There are legitimate criticisms of the AGW argument, but you haven't put forth any of them. <ad hominem> This clearly indicates that you don't seek the truth, just the promotion of a personal agenda. That or you're not very smart, and it's usually wrong to attribute to malice what can be explained by incompetence. </ad hominem>
It is very revealing that so-called "skeptics" of global warming reject the results of studies carried out by multiple different laboratories, using a wide variety of different analytical methods and many different types of data collected from around the globe, but uncritically accept as fact conclusions based upon 3rd hand accounts of agricultural practices in one small region of Europe.

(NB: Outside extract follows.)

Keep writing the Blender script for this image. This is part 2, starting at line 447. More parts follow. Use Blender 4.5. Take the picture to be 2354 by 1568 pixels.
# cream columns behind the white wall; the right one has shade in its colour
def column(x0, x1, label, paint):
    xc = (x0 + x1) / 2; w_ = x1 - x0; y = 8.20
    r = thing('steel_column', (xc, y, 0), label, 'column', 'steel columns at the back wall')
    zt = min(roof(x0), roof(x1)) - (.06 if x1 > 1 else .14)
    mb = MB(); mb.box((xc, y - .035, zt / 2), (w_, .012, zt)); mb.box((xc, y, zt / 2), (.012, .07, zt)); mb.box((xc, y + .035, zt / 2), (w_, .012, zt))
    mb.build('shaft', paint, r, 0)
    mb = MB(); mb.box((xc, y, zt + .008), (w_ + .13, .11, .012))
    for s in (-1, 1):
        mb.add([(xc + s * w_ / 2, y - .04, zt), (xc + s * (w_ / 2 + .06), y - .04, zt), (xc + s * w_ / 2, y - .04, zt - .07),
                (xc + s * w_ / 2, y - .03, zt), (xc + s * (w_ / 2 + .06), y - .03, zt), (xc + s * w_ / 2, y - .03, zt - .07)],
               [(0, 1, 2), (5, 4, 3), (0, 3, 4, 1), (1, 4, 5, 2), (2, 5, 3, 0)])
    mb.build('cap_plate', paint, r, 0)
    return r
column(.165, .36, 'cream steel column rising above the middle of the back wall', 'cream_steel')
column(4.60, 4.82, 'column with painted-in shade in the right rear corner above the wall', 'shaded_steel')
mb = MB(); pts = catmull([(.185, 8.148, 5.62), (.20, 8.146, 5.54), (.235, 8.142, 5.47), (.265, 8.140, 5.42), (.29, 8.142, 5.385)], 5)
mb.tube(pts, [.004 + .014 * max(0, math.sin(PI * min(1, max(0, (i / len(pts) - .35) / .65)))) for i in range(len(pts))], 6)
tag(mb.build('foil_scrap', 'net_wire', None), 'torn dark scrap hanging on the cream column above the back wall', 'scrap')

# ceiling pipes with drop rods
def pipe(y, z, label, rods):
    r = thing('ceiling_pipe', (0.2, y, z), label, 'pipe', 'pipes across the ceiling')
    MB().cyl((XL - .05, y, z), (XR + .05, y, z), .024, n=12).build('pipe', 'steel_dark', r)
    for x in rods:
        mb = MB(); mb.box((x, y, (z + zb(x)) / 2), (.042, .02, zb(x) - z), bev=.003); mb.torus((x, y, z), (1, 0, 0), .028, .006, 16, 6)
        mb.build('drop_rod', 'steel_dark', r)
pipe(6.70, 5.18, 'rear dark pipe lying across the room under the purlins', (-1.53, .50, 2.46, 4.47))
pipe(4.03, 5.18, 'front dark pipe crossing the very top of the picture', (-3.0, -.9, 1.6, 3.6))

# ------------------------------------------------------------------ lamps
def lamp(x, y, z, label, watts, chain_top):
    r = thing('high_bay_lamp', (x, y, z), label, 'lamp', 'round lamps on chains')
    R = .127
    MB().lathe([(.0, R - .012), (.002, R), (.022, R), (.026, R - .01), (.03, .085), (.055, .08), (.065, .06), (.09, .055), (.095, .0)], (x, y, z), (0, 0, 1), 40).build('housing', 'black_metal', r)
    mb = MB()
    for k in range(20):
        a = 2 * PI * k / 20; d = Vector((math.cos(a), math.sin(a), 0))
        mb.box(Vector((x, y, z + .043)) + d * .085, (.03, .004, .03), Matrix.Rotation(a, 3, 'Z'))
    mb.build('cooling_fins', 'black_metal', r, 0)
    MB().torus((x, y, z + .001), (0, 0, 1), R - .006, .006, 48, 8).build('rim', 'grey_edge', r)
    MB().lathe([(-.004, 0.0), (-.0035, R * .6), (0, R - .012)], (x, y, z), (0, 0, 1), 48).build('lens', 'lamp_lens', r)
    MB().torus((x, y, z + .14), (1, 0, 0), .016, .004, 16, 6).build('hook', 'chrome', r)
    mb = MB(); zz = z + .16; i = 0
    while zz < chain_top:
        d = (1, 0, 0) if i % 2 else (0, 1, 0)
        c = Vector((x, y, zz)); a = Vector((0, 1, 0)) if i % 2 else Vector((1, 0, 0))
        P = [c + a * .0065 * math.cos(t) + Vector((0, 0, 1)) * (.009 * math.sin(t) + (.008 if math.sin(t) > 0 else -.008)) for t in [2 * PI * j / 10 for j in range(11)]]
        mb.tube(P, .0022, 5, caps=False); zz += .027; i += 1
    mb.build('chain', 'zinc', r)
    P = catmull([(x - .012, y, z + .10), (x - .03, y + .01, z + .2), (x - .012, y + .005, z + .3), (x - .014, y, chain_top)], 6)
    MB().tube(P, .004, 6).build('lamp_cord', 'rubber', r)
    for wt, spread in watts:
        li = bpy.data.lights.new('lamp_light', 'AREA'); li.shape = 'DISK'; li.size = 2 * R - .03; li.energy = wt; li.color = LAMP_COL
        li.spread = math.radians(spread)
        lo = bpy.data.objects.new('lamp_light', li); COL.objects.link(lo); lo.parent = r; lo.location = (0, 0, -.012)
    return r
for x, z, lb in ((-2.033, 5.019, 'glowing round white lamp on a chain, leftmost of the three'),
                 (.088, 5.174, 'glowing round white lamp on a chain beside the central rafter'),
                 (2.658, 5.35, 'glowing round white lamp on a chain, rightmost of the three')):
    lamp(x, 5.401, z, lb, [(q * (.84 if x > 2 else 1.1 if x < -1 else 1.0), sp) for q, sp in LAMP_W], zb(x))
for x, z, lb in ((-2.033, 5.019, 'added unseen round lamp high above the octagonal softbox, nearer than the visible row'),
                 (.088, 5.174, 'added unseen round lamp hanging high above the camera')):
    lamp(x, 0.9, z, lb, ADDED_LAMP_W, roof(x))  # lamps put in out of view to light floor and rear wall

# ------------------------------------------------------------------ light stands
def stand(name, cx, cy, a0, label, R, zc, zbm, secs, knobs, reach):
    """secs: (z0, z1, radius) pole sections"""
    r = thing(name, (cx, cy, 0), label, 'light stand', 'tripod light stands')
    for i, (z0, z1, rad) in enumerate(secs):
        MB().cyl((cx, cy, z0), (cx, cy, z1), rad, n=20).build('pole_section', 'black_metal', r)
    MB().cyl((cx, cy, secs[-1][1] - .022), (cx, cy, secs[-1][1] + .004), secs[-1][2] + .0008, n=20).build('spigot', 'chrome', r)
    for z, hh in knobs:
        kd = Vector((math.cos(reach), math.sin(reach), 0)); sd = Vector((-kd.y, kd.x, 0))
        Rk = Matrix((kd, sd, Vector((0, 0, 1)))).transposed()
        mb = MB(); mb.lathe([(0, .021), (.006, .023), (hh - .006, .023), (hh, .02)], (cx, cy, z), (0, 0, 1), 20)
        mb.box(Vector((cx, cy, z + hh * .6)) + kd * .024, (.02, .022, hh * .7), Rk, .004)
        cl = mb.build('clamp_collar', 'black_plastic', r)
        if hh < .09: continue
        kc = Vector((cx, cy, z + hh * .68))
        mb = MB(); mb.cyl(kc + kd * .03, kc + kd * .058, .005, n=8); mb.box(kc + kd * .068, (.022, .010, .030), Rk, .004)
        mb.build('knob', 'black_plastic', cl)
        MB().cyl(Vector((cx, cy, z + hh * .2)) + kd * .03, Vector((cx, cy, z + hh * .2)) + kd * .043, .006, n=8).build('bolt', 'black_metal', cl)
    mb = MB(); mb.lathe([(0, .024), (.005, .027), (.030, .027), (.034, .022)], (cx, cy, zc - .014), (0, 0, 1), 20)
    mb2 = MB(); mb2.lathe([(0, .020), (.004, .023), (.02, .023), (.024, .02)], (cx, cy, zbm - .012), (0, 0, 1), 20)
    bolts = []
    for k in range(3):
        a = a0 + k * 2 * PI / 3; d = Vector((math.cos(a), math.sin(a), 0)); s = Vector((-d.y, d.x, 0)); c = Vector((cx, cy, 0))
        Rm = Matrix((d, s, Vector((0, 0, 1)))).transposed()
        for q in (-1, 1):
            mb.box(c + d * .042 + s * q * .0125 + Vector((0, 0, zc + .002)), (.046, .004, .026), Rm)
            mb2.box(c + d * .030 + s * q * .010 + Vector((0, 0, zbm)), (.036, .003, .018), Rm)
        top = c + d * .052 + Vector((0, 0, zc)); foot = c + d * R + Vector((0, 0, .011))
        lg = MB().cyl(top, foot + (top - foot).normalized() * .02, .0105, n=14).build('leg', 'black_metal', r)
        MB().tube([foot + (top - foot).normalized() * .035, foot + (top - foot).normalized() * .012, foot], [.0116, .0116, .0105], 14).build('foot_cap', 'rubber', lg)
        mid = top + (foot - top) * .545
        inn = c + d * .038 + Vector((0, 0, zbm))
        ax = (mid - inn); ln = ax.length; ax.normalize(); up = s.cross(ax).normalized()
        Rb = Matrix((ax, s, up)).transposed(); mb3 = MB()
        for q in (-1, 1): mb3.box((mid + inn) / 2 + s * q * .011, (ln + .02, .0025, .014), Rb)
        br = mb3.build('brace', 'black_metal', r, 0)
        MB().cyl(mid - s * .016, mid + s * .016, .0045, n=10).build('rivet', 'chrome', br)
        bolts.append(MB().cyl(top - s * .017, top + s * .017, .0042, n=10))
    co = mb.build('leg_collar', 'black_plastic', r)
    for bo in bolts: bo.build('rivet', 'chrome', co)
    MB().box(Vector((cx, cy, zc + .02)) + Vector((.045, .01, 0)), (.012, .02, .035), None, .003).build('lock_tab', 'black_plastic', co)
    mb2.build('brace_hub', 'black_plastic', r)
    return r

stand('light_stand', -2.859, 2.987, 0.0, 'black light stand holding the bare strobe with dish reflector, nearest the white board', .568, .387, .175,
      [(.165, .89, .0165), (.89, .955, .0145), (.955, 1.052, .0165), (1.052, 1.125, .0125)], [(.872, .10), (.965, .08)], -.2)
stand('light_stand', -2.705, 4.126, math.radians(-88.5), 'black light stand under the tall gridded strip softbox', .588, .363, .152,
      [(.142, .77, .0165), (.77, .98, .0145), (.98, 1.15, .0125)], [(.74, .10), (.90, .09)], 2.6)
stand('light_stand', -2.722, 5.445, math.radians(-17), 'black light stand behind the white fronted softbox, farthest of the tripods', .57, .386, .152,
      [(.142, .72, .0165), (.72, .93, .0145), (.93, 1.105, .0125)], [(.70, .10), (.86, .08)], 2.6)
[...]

Summary and citations of the actual science can be found here
It is by the way, absolutely false that there has been "NO" temperature increase in the past 10 years. In fact, analysis of the data shows a clear upward trend over the past 10 years. The question is whether the increase satisfies the technical criterion of "statistical significance" -- which means showing that there is less than a 5% probability that an apparent increase of that magnitude could occur by random statistical variations. This is a particularly stupid argument, because statistical analysis of climate models (as well as weather trends) indicates that 10 years is too short an interval to reliably detect the predicted global warming trend even if it is real. (Although if you correct for known natural sources of climate "noise," it turns out that it is significant after all. So while we cannot prove that global warming did not end 10 years -- or 10 seconds -- ago, this is not evidence that it has stopped.